■ Data segment:
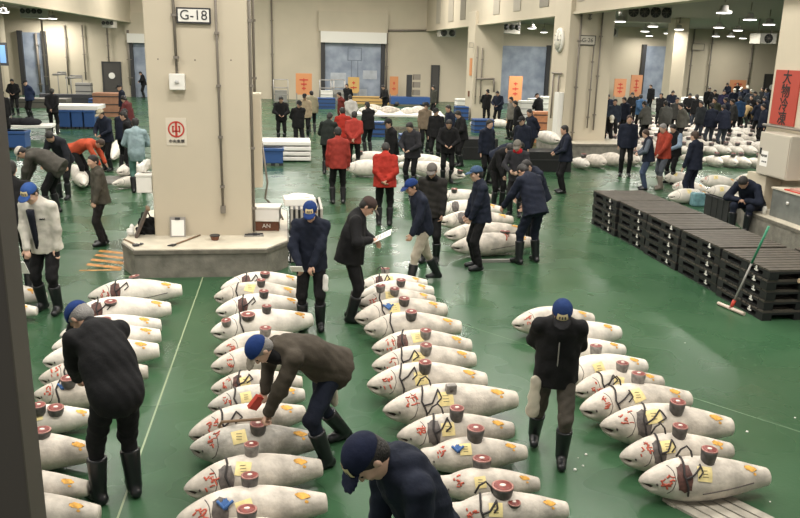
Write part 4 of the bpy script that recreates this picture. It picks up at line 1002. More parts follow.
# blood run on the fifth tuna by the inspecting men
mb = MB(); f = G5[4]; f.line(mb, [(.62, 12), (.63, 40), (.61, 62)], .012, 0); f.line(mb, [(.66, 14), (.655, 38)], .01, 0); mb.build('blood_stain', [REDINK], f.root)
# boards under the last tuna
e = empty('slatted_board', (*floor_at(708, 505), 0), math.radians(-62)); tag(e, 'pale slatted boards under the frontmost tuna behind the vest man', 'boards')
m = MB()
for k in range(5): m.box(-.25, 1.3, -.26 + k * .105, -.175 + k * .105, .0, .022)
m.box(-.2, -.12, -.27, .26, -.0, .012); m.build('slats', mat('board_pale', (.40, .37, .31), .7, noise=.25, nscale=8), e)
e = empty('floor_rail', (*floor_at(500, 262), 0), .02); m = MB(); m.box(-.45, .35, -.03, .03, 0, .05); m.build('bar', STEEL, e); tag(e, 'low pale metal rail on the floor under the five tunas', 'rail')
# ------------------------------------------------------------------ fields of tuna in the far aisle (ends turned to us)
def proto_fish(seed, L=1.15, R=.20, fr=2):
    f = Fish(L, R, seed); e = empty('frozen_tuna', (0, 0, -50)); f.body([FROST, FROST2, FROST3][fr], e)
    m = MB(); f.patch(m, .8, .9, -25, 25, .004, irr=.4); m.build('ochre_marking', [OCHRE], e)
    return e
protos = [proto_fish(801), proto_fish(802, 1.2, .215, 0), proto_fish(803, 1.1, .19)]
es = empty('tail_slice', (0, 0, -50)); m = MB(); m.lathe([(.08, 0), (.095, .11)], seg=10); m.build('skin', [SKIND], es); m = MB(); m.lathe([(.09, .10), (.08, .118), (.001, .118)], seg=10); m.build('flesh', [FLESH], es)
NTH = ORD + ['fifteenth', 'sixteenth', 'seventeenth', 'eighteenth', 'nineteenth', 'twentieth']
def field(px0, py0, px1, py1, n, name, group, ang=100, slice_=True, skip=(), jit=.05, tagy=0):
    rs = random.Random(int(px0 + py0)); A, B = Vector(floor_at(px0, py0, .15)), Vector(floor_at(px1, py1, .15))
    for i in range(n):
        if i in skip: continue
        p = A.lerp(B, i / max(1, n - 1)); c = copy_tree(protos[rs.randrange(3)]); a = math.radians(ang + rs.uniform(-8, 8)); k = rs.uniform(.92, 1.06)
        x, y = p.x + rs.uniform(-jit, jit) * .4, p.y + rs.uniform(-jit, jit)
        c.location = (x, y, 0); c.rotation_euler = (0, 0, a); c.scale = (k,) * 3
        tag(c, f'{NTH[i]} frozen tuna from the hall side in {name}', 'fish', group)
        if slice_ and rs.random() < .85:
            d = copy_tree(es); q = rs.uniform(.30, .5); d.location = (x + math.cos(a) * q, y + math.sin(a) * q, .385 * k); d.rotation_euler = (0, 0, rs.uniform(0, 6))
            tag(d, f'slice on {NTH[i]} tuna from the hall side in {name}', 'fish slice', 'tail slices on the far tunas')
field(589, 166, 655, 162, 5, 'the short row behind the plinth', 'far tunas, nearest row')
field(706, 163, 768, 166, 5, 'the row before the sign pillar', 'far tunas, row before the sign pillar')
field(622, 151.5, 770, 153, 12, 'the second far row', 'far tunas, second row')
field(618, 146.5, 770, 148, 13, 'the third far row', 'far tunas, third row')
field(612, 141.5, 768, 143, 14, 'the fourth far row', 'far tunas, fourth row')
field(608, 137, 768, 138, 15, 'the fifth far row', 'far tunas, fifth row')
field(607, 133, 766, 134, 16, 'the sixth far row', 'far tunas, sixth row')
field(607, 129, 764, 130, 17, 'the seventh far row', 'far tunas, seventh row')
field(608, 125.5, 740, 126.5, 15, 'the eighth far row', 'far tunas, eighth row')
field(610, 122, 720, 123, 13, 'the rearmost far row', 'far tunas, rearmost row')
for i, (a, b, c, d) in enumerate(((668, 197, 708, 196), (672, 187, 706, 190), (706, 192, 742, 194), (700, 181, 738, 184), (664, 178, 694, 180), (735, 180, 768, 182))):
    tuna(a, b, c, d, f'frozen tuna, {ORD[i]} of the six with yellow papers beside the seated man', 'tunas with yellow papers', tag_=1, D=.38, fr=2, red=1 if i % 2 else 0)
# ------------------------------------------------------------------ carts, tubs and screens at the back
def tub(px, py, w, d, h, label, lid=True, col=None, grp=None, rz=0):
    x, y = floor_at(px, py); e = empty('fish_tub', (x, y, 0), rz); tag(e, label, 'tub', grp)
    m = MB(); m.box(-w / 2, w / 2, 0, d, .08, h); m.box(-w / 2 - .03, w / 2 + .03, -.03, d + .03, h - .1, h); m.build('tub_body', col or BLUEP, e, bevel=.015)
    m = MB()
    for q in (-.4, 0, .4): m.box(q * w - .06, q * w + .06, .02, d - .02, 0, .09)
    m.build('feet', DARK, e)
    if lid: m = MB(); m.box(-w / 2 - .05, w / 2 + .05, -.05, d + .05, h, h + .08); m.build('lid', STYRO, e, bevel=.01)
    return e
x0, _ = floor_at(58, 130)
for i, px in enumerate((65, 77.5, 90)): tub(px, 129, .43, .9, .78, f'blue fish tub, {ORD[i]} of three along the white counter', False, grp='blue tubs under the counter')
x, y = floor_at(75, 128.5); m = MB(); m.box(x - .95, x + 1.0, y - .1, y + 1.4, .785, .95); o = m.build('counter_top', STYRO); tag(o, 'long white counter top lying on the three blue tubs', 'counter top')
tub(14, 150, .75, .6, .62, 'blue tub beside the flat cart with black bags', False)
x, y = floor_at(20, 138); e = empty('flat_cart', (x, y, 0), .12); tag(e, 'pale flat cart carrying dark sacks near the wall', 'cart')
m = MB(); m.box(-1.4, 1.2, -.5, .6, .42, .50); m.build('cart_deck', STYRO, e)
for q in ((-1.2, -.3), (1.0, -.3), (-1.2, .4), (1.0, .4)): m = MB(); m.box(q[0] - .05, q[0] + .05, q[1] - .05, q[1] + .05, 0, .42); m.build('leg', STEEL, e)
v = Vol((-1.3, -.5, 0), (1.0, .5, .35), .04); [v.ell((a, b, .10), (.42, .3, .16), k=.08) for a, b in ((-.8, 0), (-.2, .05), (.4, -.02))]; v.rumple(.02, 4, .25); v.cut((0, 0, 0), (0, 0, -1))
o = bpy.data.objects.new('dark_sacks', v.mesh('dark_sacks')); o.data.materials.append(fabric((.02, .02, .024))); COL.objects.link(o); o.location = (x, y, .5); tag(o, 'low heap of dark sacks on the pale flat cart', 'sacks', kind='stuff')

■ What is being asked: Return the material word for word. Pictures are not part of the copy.

■ Result below:
Write part 4 of the bpy script that recreates this picture. It picks up at line 1002. More parts follow.
# blood run on the fifth tuna by the inspecting men
mb = MB(); f = G5[4]; f.line(mb, [(.62, 12), (.63, 40), (.61, 62)], .012, 0); f.line(mb, [(.66, 14), (.655, 38)], .01, 0); mb.build('blood_stain', [REDINK], f.root)
# boards under the last tuna
e = empty('slatted_board', (*floor_at(708, 505), 0), math.radians(-62)); tag(e, 'pale slatted boards under the frontmost tuna behind the vest man', 'boards')
m = MB()
for k in range(5): m.box(-.25, 1.3, -.26 + k * .105, -.175 + k * .105, .0, .022)
m.box(-.2, -.12, -.27, .26, -.0, .012); m.build('slats', mat('board_pale', (.40, .37, .31), .7, noise=.25, nscale=8), e)
e = empty('floor_rail', (*floor_at(500, 262), 0), .02); m = MB(); m.box(-.45, .35, -.03, .03, 0, .05); m.build('bar', STEEL, e); tag(e, 'low pale metal rail on the floor under the five tunas', 'rail')
# ------------------------------------------------------------------ fields of tuna in the far aisle (ends turned to us)
def proto_fish(seed, L=1.15, R=.20, fr=2):
    f = Fish(L, R, seed); e = empty('frozen_tuna', (0, 0, -50)); f.body([FROST, FROST2, FROST3][fr], e)
    m = MB(); f.patch(m, .8, .9, -25, 25, .004, irr=.4); m.build('ochre_marking', [OCHRE], e)
    return e
protos = [proto_fish(801), proto_fish(802, 1.2, .215, 0), proto_fish(803, 1.1, .19)]
es = empty('tail_slice', (0, 0, -50)); m = MB(); m.lathe([(.08, 0), (.095, .11)], seg=10); m.build('skin', [SKIND], es); m = MB(); m.lathe([(.09, .10), (.08, .118), (.001, .118)], seg=10); m.build('flesh', [FLESH], es)
NTH = ORD + ['fifteenth', 'sixteenth', 'seventeenth', 'eighteenth', 'nineteenth', 'twentieth']
def field(px0, py0, px1, py1, n, name, group, ang=100, slice_=True, skip=(), jit=.05, tagy=0):
    rs = random.Random(int(px0 + py0)); A, B = Vector(floor_at(px0, py0, .15)), Vector(floor_at(px1, py1, .15))
    for i in range(n):
        if i in skip: continue
        p = A.lerp(B, i / max(1, n - 1)); c = copy_tree(protos[rs.randrange(3)]); a = math.radians(ang + rs.uniform(-8, 8)); k = rs.uniform(.92, 1.06)
        x, y = p.x + rs.uniform(-jit, jit) * .4, p.y + rs.uniform(-jit, jit)
        c.location = (x, y, 0); c.rotation_euler = (0, 0, a); c.scale = (k,) * 3
        tag(c, f'{NTH[i]} frozen tuna from the hall side in {name}', 'fish', group)
        if slice_ and rs.random() < .85:
            d = copy_tree(es); q = rs.uniform(.30, .5); d.location = (x + math.cos(a) * q, y + math.sin(a) * q, .385 * k); d.rotation_euler = (0, 0, rs.uniform(0, 6))
            tag(d, f'slice on {NTH[i]} tuna from the hall side in {name}', 'fish slice', 'tail slices on the far tunas')
field(589, 166, 655, 162, 5, 'the short row behind the plinth', 'far tunas, nearest row')
field(706, 163, 768, 166, 5, 'the row before the sign pillar', 'far tunas, row before the sign pillar')
field(622, 151.5, 770, 153, 12, 'the second far row', 'far tunas, second row')
field(618, 146.5, 770, 148, 13, 'the third far row', 'far tunas, third row')
field(612, 141.5, 768, 143, 14, 'the fourth far row', 'far tunas, fourth row')
field(608, 137, 768, 138, 15, 'the fifth far row', 'far tunas, fifth row')
field(607, 133, 766, 134, 16, 'the sixth far row', 'far tunas, sixth row')
field(607, 129, 764, 130, 17, 'the seventh far row', 'far tunas, seventh row')
field(608, 125.5, 740, 126.5, 15, 'the eighth far row', 'far tunas, eighth row')
field(610, 122, 720, 123, 13, 'the rearmost far row', 'far tunas, rearmost row')
for i, (a, b, c, d) in enumerate(((668, 197, 708, 196), (672, 187, 706, 190), (706, 192, 742, 194), (700, 181, 738, 184), (664, 178, 694, 180), (735, 180, 768, 182))):
    tuna(a, b, c, d, f'frozen tuna, {ORD[i]} of the six with yellow papers beside the seated man', 'tunas with yellow papers', tag_=1, D=.38, fr=2, red=1 if i % 2 else 0)
# ------------------------------------------------------------------ carts, tubs and screens at the back
def tub(px, py, w, d, h, label, lid=True, col=None, grp=None, rz=0):
    x, y = floor_at(px, py); e = empty('fish_tub', (x, y, 0), rz); tag(e, label, 'tub', grp)
    m = MB(); m.box(-w / 2, w / 2, 0, d, .08, h); m.box(-w / 2 - .03, w / 2 + .03, -.03, d + .03, h - .1, h); m.build('tub_body', col or BLUEP, e, bevel=.015)
    m = MB()
    for q in (-.4, 0, .4): m.box(q * w - .06, q * w + .06, .02, d - .02, 0, .09)
    m.build('feet', DARK, e)
    if lid: m = MB(); m.box(-w / 2 - .05, w / 2 + .05, -.05, d + .05, h, h + .08); m.build('lid', STYRO, e, bevel=.01)
    return e
x0, _ = floor_at(58, 130)
for i, px in enumerate((65, 77.5, 90)): tub(px, 129, .43, .9, .78, f'blue fish tub, {ORD[i]} of three along the white counter', False, grp='blue tubs under the counter')
x, y = floor_at(75, 128.5); m = MB(); m.box(x - .95, x + 1.0, y - .1, y + 1.4, .785, .95); o = m.build('counter_top', STYRO); tag(o, 'long white counter top lying on the three blue tubs', 'counter top')
tub(14, 150, .75, .6, .62, 'blue tub beside the flat cart with black bags', False)
x, y = floor_at(20, 138); e = empty('flat_cart', (x, y, 0), .12); tag(e, 'pale flat cart carrying dark sacks near the wall', 'cart')
m = MB(); m.box(-1.4, 1.2, -.5, .6, .42, .50); m.build('cart_deck', STYRO, e)
for q in ((-1.2, -.3), (1.0, -.3), (-1.2, .4), (1.0, .4)): m = MB(); m.box(q[0] - .05, q[0] + .05, q[1] - .05, q[1] + .05, 0, .42); m.build('leg', STEEL, e)
v = Vol((-1.3, -.5, 0), (1.0, .5, .35), .04); [v.ell((a, b, .10), (.42, .3, .16), k=.08) for a, b in ((-.8, 0), (-.2, .05), (.4, -.02))]; v.rumple(.02, 4, .25); v.cut((0, 0, 0), (0, 0, -1))
o = bpy.data.objects.new('dark_sacks', v.mesh('dark_sacks')); o.data.materials.append(fabric((.02, .02, .024))); COL.objects.link(o); o.location = (x, y, .5); tag(o, 'low heap of dark sacks on the pale flat cart', 'sacks', kind='stuff')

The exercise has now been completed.